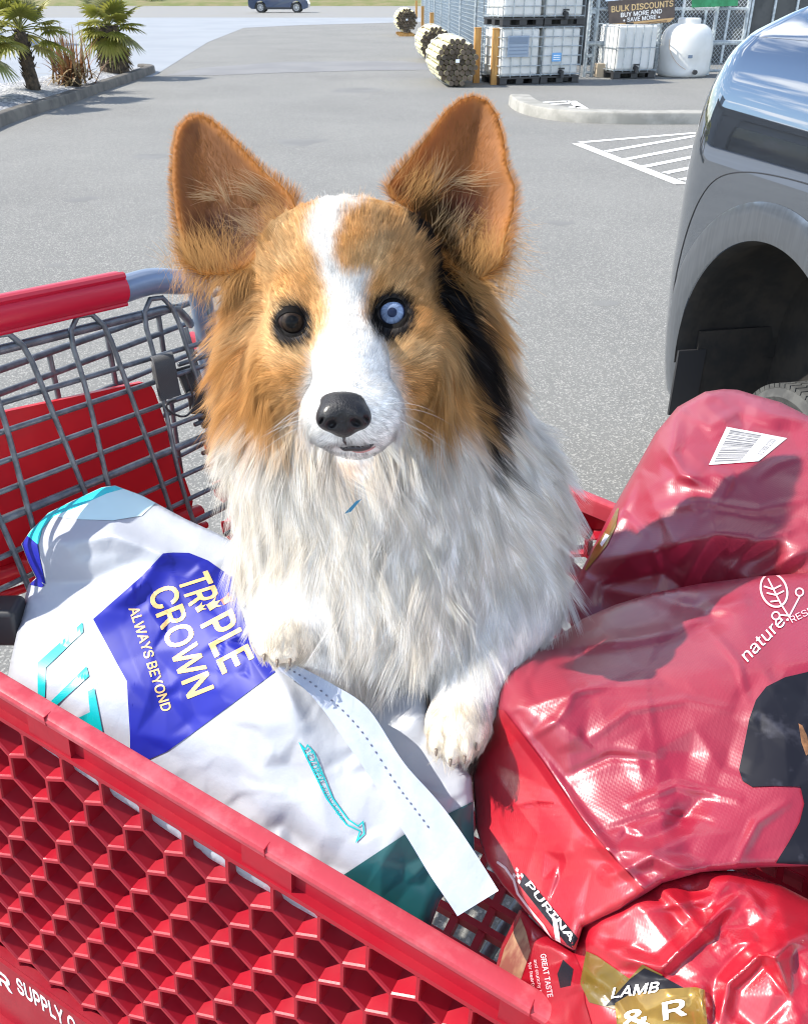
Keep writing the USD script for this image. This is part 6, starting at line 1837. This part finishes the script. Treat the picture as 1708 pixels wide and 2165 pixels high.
        wc_ = np.tile(np.array([0.80, 0.58, 0.34]) if nw < 100 else np.array([0.84, 0.46, 0.17]) * (0.05 if shade == 1 else 1.0), (nw, 1)) * rg.uniform(0.75, 1.1, nw)[:, None]
        fur('wisp', None, St, wc_ * 0.7, wc_, np.full(nw, 0.00045), o)
    return o


import shapely.ops
ear_m = mat('ear_skin', (0.5, 0.3, 0.2), 0.7, attr=True, trans=0.5)
earL_o = H([(130, 740), (90, 560), (74, 420), (78, 290), (96, 205), (140, 160), (185, 150), (235, 172), (300, 230), (380, 310), (450, 385), (510, 430), (560, 480), (578, 530), (540, 600), (470, 690), (400, 760), (300, 800), (200, 800)])
earR_o = H([(945, 440), (985, 385), (1050, 310), (1110, 235), (1180, 140), (1240, 90), (1295, 74), (1350, 95), (1388, 150), (1415, 240), (1430, 360), (1462, 440), (1455, 540), (1428, 640), (1400, 760), (1300, 830), (1200, 760), (1120, 640), (1040, 540), (960, 490)])
ear(earL_o, H([(130, 740)])[0], H([(560, 520)])[0], H([(165, 150)])[0], 0.812, 0.845, 0.030, -0.004, 1, np.array([0.34, 0.145, 0.052]), np.array([0.66, 0.27, 0.06]), (*H([(270, 630)])[0], 62, 48, np.array([0.075, 0.028, 0.020])),
    [(*H([(250, 480)])[0], *H([(130, 455)])[0], 8, 30, 0.03), (*H([(300, 500)])[0], *H([(260, 390)])[0], 8, 22, 0.03), (*H([(430, 470)])[0], *H([(330, 400)])[0], 14, 60, 0.03), (*H([(420, 620)])[0], *H([(340, 560)])[0], 16, 70, 0.03), (*H([(200, 740)])[0], *H([(150, 860)])[0], 26, 420, 0.03), (*H([(330, 750)])[0], *H([(250, 880)])[0], 30, 420, 0.03), (*H([(250, 800)])[0], *H([(235, 650)])[0], 30, 420, 0.03), (*H([(150, 760)])[0], *H([(120, 640)])[0], 20, 260, 0.03), (*H([(450, 690)])[0], *H([(400, 800)])[0], 26, 260, 0.03), (*H([(520, 610)])[0], *H([(470, 520)])[0], 22, 200, 0.03)])
ear(earR_o, H([(960, 470)])[0], H([(1430, 700)])[0], H([(1310, 80)])[0], 0.812, 0.845, 0.030, 0.004, 2, np.array([0.48, 0.20, 0.065]), np.array([0.66, 0.27, 0.065]), (*H([(1250, 560)])[0], 52, 62, np.array([0.16, 0.050, 0.030])),
    [(*H([(1110, 470)])[0], *H([(1225, 350)])[0], 10, 34, 0.03), (*H([(1210, 410)])[0], *H([(1390, 440)])[0], 9, 30, 0.03), (*H([(1040, 480)])[0], *H([(1130, 380)])[0], 20, 200, 0.03), (*H([(1070, 560)])[0], *H([(1140, 470)])[0], 26, 340, 1), (*H([(1150, 680)])[0], *H([(1220, 580)])[0], 24, 340, 1), (*H([(1330, 640)])[0], *H([(1440, 760)])[0], 28, 420, 0.03), (*H([(1300, 760)])[0], *H([(1400, 880)])[0], 30, 420, 0.03), (*H([(1180, 640)])[0], *H([(1260, 540)])[0], 20, 90, 0.03), (*H([(1210, 790)])[0], *H([(1280, 700)])[0], 22, 240, 1), (*H([(1270, 790)])[0], *H([(1340, 700)])[0], 22, 160, 0.03), (*H([(1080, 620)])[0], *H([(1130, 560)])[0], 20, 300, 1), (*H([(1330, 830)])[0], *H([(1370, 680)])[0], 30, 420, 0.03)], (*H([(1125, 610)])[0], 50, 56))

# ---- eyes
eye_m = mat('eye', (0.5, 0.5, 0.5), 0.5, attr=True, spec=0.06, coat=0.20, coat_r=0.01)
lid_m = mat('eye_lid', (0.005, 0.0045, 0.0045), 0.7, spec=0.1)


def ray_depth(x, y):
    z = np.linspace(0.66, 0.9, 481); d = bodyf(vat(np.full(481, x), np.full(481, y), z))
    return z[np.argmax(d < 0)]


def solid_depth(x, y):
    z = np.linspace(0.66, 0.9, 481); d = solidf(vat(np.full(481, x), np.full(481, y), z))
    return z[np.argmax(d < 0)]


def eyeball(c, r_px, iris, ring, pup, sclera, r_iris, r_pup, lab, tilt=0.0):
    Zs = solid_depth(*c); r = PX(r_px, Zs)
    cen = vat(c[0], c[1], Zs + r * 0.74)
    m = trimesh.creation.icosphere(5, r)
    look = unit(-cen); dt = unit(m.vertices) @ look; an = np.degrees(np.arccos(np.clip(dt, -1, 1)))
    vn = m.vertices; th_ = np.arctan2(vn[:, 1], vn[:, 0])
    fib = 0.5 + 0.5 * np.sin(th_ * 37 + 3 * np.sin(th_ * 11)); fib = 0.75 + 0.5 * fib * np.clip((an - r_pup) / 10, 0, 1)
    col = np.tile(sclera, (len(vn), 1))
    col = lerp(col, ring, np.clip((r_iris + 4 - an) / 3, 0, 1)); col = lerp(col, iris, np.clip((r_iris - 2 - an) / 5, 0, 1)) 
    col = np.where(((an < r_iris - 2) & (an > r_pup))[:, None], col * fib[:, None], col)
    col = lerp(col, pup, np.clip((r_pup - an) / 2.5, 0, 1))
    bulge = 1 + 0.05 * np.clip(1 - (an / (r_iris + 4)) ** 2, 0, 1)
    m = trimesh.Trimesh(cen + m.vertices * bulge[:, None], m.faces, process=False)
    o = ondog('eye', m, eye_m, smooth=True, col=col, label=lab)
    # lids: a collar from the almond opening out onto the face
    kth = np.linspace(0, 2 * math.pi, 56, endpoint=False)
    ck_, sk_ = np.cos(kth), np.sin(kth)
    ix = c[0] + 30.5 * ck_; iy = c[1] + np.where(sk_ < 0, 19.0 if c[0] < 700 else 22.0, 25.0) * sk_ * (1 - 0.30 * np.abs(ck_) ** 3) - tilt * ck_
    ox = c[0] + 42 * ck_; oy = c[1] + np.where(sk_ < 0, 36, 38) * sk_ - tilt * ck_
    rows = []
    for j, tq in enumerate((0.0, 0.10, 0.22, 0.45, 0.72, 1.0)):
        xx, yy = ix + (ox - ix) * tq, iy + (oy - iy) * tq
        zz = []
        for x_, y_ in zip(xx, yy):
            d_ = vat(x_, y_, 1.0); dn = d_ / np.linalg.norm(d_); oc = -cen; bb = dn @ cen; disc = bb * bb - cen @ cen + (1.075 * r) ** 2
            zsph = (dn * (bb - math.sqrt(max(disc, 0.0))))[2] if disc > 0 else 9.0
            zf = solid_depth(x_, y_)
            zz.append(min(zsph + (0.0009 if j == 0 else 0.0), zf + 0.002) if j < 5 else zf + 0.002)
        rows.append(vat(xx, yy, np.array(zz)))
    LVv = np.stack(rows); ii_ = np.arange(LVv.shape[0] * 56).reshape(LVv.shape[0], 56)
    qd = np.stack([ii_[:-1], ii_[1:], np.roll(ii_, -1, 1)[1:], np.roll(ii_, -1, 1)[:-1]], -1).reshape(-1, 4)
    ondog('eye_lid', trimesh.Trimesh(*meshkit.arrays((LVv.reshape(-1, 3), qd))[:2], process=False), lid_m, o, smooth=True)
    return o


eyeball(eyeL, 31, np.array([0.030, 0.020, 0.014]), np.array([0.012, 0.008, 0.006]), np.array([0.004, 0.004, 0.004]), np.array([0.03, 0.02, 0.018]), 47, 27, 'dark brown eye', -3)
eyeball(eyeR, 33, np.array([0.21, 0.275, 0.41]), np.array([0.02, 0.03, 0.08]), np.array([0.012, 0.02, 0.05]), np.array([0.02, 0.014, 0.014]), 50, 19, 'pale blue eye', 3)

# claws
claw_m = mat('claw', (0.16, 0.12, 0.09), 0.35, coat=0.3)
for cx_, cy_ in ((922, 1592), (952, 1614), (982, 1608), (1006, 1580), (559, 1392), (586, 1404), (613, 1402)):
    zc = ray_depth(cx_, cy_ - 6)
    zc = zc if zc < 0.88 and zc > 0.70 else (0.79 if cx_ > 800 else 0.822)
    ondog('claw', tube(np.array([vat(cx_, cy_ - 8, zc - 0.001), vat(cx_, cy_, zc - 0.004), vat(cx_, cy_ + 7, zc - 0.002)]), [0.0016, 0.0013, 0.0005], 8), claw_m, smooth=True)

# ---- nose and mouth
NZ = ray_depth(726, 872) - 0.690 + 0.0035
NOSE = [(E_(726, 868, 0.690 + NZ, 50, 32, 0.015), 0.0), (E_(698, 885, 0.690 + NZ, 30, 27, 0.014), 0.006), (E_(755, 883, 0.690 + NZ, 30, 27, 0.014), 0.006), (E_(726, 905, 0.693 + NZ, 24, 20, 0.012), 0.006), (E_(726, 846, 0.695 + NZ, 48, 18, 0.013), 0.006),
        (E_(699, 896, 0.675 + NZ, 13, 8.5, 0.010, 0.5), -0.003), (E_(753, 893, 0.675 + NZ, 13, 8.5, 0.010, -0.5), -0.003), (E_(727, 915, 0.676 + NZ, 2.5, 22, 0.006), -0.002), (E_(678, 890, 0.678 + NZ, 9, 3.5, 0.008, 0.9), -0.002), (E_(775, 886, 0.678 + NZ, 9, 3.5, 0.008, -0.9), -0.002)]
nf = lambda q: sdf(NOSE, q) + 0.00018 * (meshkit.noise(q * 1400) - 0.5)
nc = vat(726, 880, 0.690 + NZ)
nv_, nF = surface_nets(nf, nc - [0.026, 0.024, 0.020], nc + [0.026, 0.024, 0.022], 0.0008)
nose_m = mat('nose_leather', (0.0045, 0.0042, 0.005), 0.40, spec=0.35, vary=(0.009, 0.008, 0.0095), vscale=300.0, bump=0.8, bscale=700.0, bdist=0.0012, coat=0.25, coat_r=0.22)
ondog('nose', trimesh.Trimesh(nv_, np.vstack([nF[:, [0, 1, 2]], nF[:, [0, 2, 3]]]), process=False), nose_m, smooth=True)
lip_m = mat('lip_dark', (0.025, 0.016, 0.017), 0.4, coat=0.3); lip_p = mat('lip_pink', (0.50, 0.22, 0.21), 0.4, coat=0.2)


def line_on_face(pts, r, lift=0.001, n=30):
    c = CubicSpline(np.arange(len(pts)), np.array(pts, float))(np.linspace(0, len(pts) - 1, n))
    return tube(np.array([vat(x, y, ray_depth(x, y) - lift) for x, y in c]), np.interp(np.linspace(0, 1, n), [0, 0.15, 0.5, 0.85, 1], [0.2, 0.7, 1, 0.7, 0.2]) * r, 8)


ondog('mouth', line_on_face([(718, 945), (732, 949), (744, 947), (760, 948), (776, 945), (790, 939)], 0.0026), lip_m, smooth=True)
ondog('lip', line_on_face([(744, 953), (760, 954), (776, 951), (794, 944)], 0.0016, 0.0006), lip_p, smooth=True)
ondog('philtrum', line_on_face([(727, 922), (728, 932), (734, 942)], 0.0014), lip_m, smooth=True)
# whiskers
wh = []
for k in range(16):
    sd = -1 if k % 2 else 1
    x0, y0 = 745 + sd * rgf.uniform(50, 92), rgf.uniform(850, 915)
    a = vat(x0, y0, ray_depth(x0, y0)); L = rgf.uniform(0.030, 0.055)
    d = unit(np.array([sd * 1.0, rgf.uniform(-0.35, 0.25), rgf.uniform(-0.3, 0.35)]))
    wh.append([a + d * L * t2 + np.array([0, -0.35, 0.2]) * L * t2 ** 2 for t2 in np.linspace(0, 1, 6)])
wh = np.array(wh)
for k in range(16):
    fur('whisker', None, wh[k:k + 1], np.full((1, 3), 0.7), np.full((1, 3), 0.85), np.full(1, 0.00045))
# collar tag glinting through the chest fur
tag_m = mat('tag_metal', (0.05, 0.17, 0.26), 0.25, metal=0.7)
zt = ray_depth(745, 1072) - 0.020
ondog('collar_tag', trimesh.convex.convex_hull(np.vstack([vat(np.array([728, 752, 764, 742]), np.array([1086, 1060, 1055, 1082]), zt), vat(np.array([728, 752, 764, 742]), np.array([1086, 1060, 1055, 1082]), zt + 0.002)])), tag_m)
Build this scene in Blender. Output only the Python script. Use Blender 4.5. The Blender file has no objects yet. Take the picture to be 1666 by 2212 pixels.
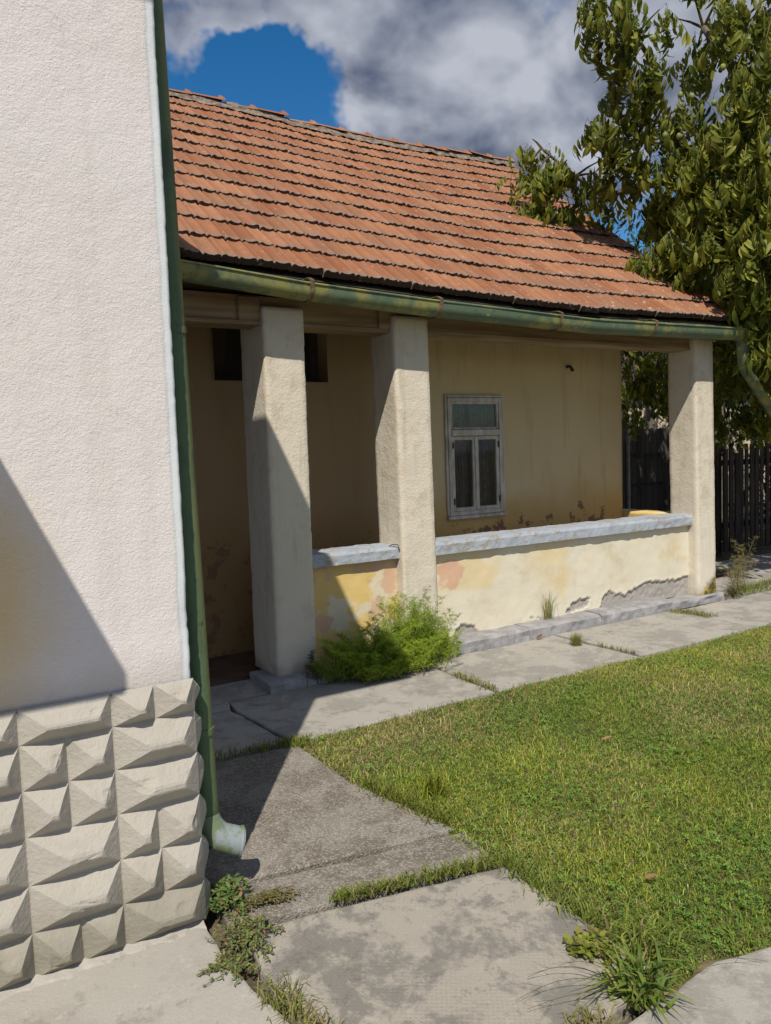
import bpy, math, random
import numpy as np
from mathutils import Vector, Matrix, noise as mn
R = math.radians
SC = bpy.context.scene
COL = SC.collection

# ------------------------------------------------------------------ camera
CAM_O = Vector((0, 0, 1.6))
yaw, pitch, roll, FPX = R(30.966), R(-4.371), R(-2.027), 1664.0
fw = Vector((math.sin(yaw)*math.cos(pitch), math.cos(yaw)*math.cos(pitch), math.sin(pitch)))
rt = fw.cross(Vector((0, 0, 1))).normalized(); up = rt.cross(fw)
rt2 = math.cos(roll)*rt + math.sin(roll)*up
up2 = -math.sin(roll)*rt + math.cos(roll)*up
cd = bpy.data.cameras.new('camera'); cam = bpy.data.objects.new('camera', cd); COL.objects.link(cam)
M = Matrix((rt2, up2, -fw)).transposed().to_4x4(); M.translation = CAM_O
cam.matrix_world = M
cd.sensor_fit = 'VERTICAL'; cd.sensor_height = 36; cd.lens = 36*FPX/2212
cd.clip_start = 0.05; cd.clip_end = 3000
SC.camera = cam

# ------------------------------------------------------------------ sky and sun
SUN = Vector((-0.71, -1.0, 1.56)).normalized()          # towards the sun
world = bpy.data.worlds.new('World'); SC.world = world; world.use_nodes = True
SKY_STRENGTH = 0.05
CL_OFF = (8.2, 2.9, 0.7)
def build_world():
    nt = world.node_tree; nt.nodes.clear(); N = nt.nodes.new; L = nt.links.new
    out = N('ShaderNodeOutputWorld'); bg = N('ShaderNodeBackground'); bg.inputs[1].default_value = SKY_STRENGTH
    L(bg.outputs[0], out.inputs[0])
    sky = N('ShaderNodeTexSky'); sky.sky_type = 'NISHITA'; sky.sun_disc = False
    sky.sun_elevation = math.asin(SUN.z); sky.sun_rotation = math.atan2(SUN.x, SUN.y)
    sky.air_density = 1.0; sky.dust_density = 0.25; sky.ozone_density = 2.2; sky.altitude = 200
    def math_(op, a, b=None, c=None, clamp=False):
        n = N('ShaderNodeMath'); n.operation = op; n.use_clamp = clamp
        for i, v in enumerate((a, b, c)):
            if v is None: continue
            if isinstance(v, (int, float)): n.inputs[i].default_value = v
            else: L(v, n.inputs[i])
        return n.outputs[0]
    def sstep(v, a, b):
        n = N('ShaderNodeMapRange'); n.interpolation_type = 'SMOOTHSTEP'
        L(v, n.inputs[0]); n.inputs[1].default_value = a; n.inputs[2].default_value = b
        return n.outputs[0]
    tc = N('ShaderNodeTexCoord')
    sep = N('ShaderNodeSeparateXYZ'); L(tc.outputs['Generated'], sep.inputs[0])
    zz = math_('ADD', math_('MAXIMUM', sep.outputs[2], 0.0), 0.55)
    cx = math_('DIVIDE', sep.outputs[0], zz); cy = math_('DIVIDE', sep.outputs[1], zz)
    comb = N('ShaderNodeCombineXYZ'); L(cx, comb.inputs[0]); L(cy, comb.inputs[1])
    def tex(scale, detail, rough, off, dist=0.0):
        mp = N('ShaderNodeMapping'); L(comb.outputs[0], mp.inputs[0]); mp.inputs[1].default_value = off
        t = N('ShaderNodeTexNoise'); t.inputs['Scale'].default_value = scale; t.inputs['Detail'].default_value = detail
        t.inputs['Roughness'].default_value = rough; t.inputs['Distortion'].default_value = dist
        L(mp.outputs[0], t.inputs['Vector']); return t.outputs['Fac']
    base = tex(2.6, 6, 0.54, CL_OFF, 0.25)
    basel = tex(2.6, 5, 0.54, (CL_OFF[0]-0.05, CL_OFF[1]-0.07, CL_OFF[2]), 0.25)
    puff = tex(7.0, 5, 0.54, (1.3, 5.5, 0.2), 0.3)
    puffl = tex(7.0, 3, 0.54, (1.3-0.03, 5.5-0.04, 0.2), 0.3)
    wn = N('ShaderNodeTexNoise'); wn.inputs['Scale'].default_value = 9.0; wn.inputs['Detail'].default_value = 4; wn.inputs['Roughness'].default_value = 0.6; L(tc.outputs['Generated'], wn.inputs['Vector'])
    ws = N('ShaderNodeVectorMath'); ws.operation = 'MULTIPLY_ADD'; L(wn.outputs['Color'], ws.inputs[0]); ws.inputs[1].default_value = (0.24,0.24,0.24); ws.inputs[2].default_value = (-0.12,-0.12,-0.12)
    wd = N('ShaderNodeVectorMath'); L(tc.outputs['Generated'], wd.inputs[0]); L(ws.outputs[0], wd.inputs[1])
    wv = N('ShaderNodeVectorMath'); wv.operation = 'NORMALIZE'; L(wd.outputs[0], wv.inputs[0])
    def around(d, width):   # a clear or thin patch of sky, its outline broken up
        d = Vector(d).normalized()
        v = N('ShaderNodeVectorMath'); v.operation = 'DOT_PRODUCT'; L(wv.outputs[0], v.inputs[0]); v.inputs[1].default_value = d
        return sstep(v.outputs['Value'], math.cos(R(width*1.7)), 1.0)
    def raydir(px, py): return fw + rt2*((px-833)/FPX) - up2*((py-1106)/FPX)
    gap = math_('ADD', around(raydir(420, 195), 7.4), math_('MULTIPLY', around(raydir(530, 175), 2.8), 0.75))
    gap = math_('ADD', gap, math_('MULTIPLY', around(raydir(640, 310), 4.6), 0.85))
    gap = math_('ADD', gap, math_('MULTIPLY', around(raydir(1370, 460), 4.5), 0.95))
    gap = math_('SUBTRACT', gap, math_('MULTIPLY', around(raydir(480, 5), 3.0), 0.5))
    dens = math_('SUBTRACT', math_('ADD', base, math_('ADD', 0.06, math_('MULTIPLY', around(raydir(1150, 150), 24.0), 0.13))), math_('MULTIPLY', gap, 0.20))  # cloud bank in the view, cover kept thinner elsewhere to lower ambient light
    dens = math_('ADD', dens, math_('MULTIPLY', math_('SUBTRACT', puff, 0.5), 0.22))
    mask = sstep(dens, 0.47, 0.60)
    thick = sstep(dens, 0.58, 0.86)
    emb = math_('ADD', math_('MULTIPLY', math_('SUBTRACT', base, basel), 3.0), math_('MULTIPLY', math_('SUBTRACT', puff, puffl), 2.6))
    lit = math_('ADD', math_('SUBTRACT', 0.55, math_('MULTIPLY', thick, 0.42)), emb, clamp=True)
    cm = N('ShaderNodeMix'); cm.data_type = 'RGBA'; L(lit, cm.inputs[0])
    cm.inputs[6].default_value = (2.0, 2.6, 4.2, 1); cm.inputs[7].default_value = (10.6, 11.2, 12.8, 1)
    # deepen the blue of the clear sky a little
    hs = N('ShaderNodeHueSaturation'); hs.inputs['Saturation'].default_value = 1.4; hs.inputs['Value'].default_value = 2.25
    L(sky.outputs[0], hs.inputs['Color'])
    mx = N('ShaderNodeMix'); mx.data_type = 'RGBA'; L(mask, mx.inputs[0]); L(hs.outputs[0], mx.inputs[6]); L(cm.outputs[2], mx.inputs[7])
    L(mx.outputs[2], bg.inputs[0])
build_world()
world.cycles.sampling_method = 'MANUAL'; world.cycles.sample_map_resolution = 256
sl = bpy.data.lights.new('sun', 'SUN'); sl.energy = 5.0; sl.angle = R(0.53); sl.color = (1.0, 0.94, 0.83)
so = bpy.data.objects.new('sun', sl); COL.objects.link(so)
so.rotation_euler = (-SUN).to_track_quat('-Z', 'Y').to_euler(); so.location = SUN*30
SC.view_settings.view_transform = 'Standard'; SC.view_settings.look = 'None'
SC.view_settings.exposure = -0.12; SC.cycles.max_bounces = 5; SC.cycles.diffuse_bounces = 3; SC.cycles.glossy_bounces = 2; SC.cycles.transmission_bounces = 3; SC.cycles.transparent_max_bounces = 6; SC.view_settings.gamma = 1.0; SC.view_settings.use_curve_mapping = False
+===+
▶ [EXERCISE DETAILS]: From the records above, give again only the part that opens with the line containing "Build this scene" and closes with the line containing "SC.camera = cam". Keep both ends but drop the pictures.

▶ [EXERCISE SOLUTION]:
Build this scene in Blender. Output only the Python script. Use Blender 4.5. The Blender file has no objects yet. Take the picture to be 1666 by 2212 pixels.
import bpy, math, random
import numpy as np
from mathutils import Vector, Matrix, noise as mn
R = math.radians
SC = bpy.context.scene
COL = SC.collection

# ------------------------------------------------------------------ camera
CAM_O = Vector((0, 0, 1.6))
yaw, pitch, roll, FPX = R(30.966), R(-4.371), R(-2.027), 1664.0
fw = Vector((math.sin(yaw)*math.cos(pitch), math.cos(yaw)*math.cos(pitch), math.sin(pitch)))
rt = fw.cross(Vector((0, 0, 1))).normalized(); up = rt.cross(fw)
rt2 = math.cos(roll)*rt + math.sin(roll)*up
up2 = -math.sin(roll)*rt + math.cos(roll)*up
cd = bpy.data.cameras.new('camera'); cam = bpy.data.objects.new('camera', cd); COL.objects.link(cam)
M = Matrix((rt2, up2, -fw)).transposed().to_4x4(); M.translation = CAM_O
cam.matrix_world = M
cd.sensor_fit = 'VERTICAL'; cd.sensor_height = 36; cd.lens = 36*FPX/2212
cd.clip_start = 0.05; cd.clip_end = 3000
SC.camera = cam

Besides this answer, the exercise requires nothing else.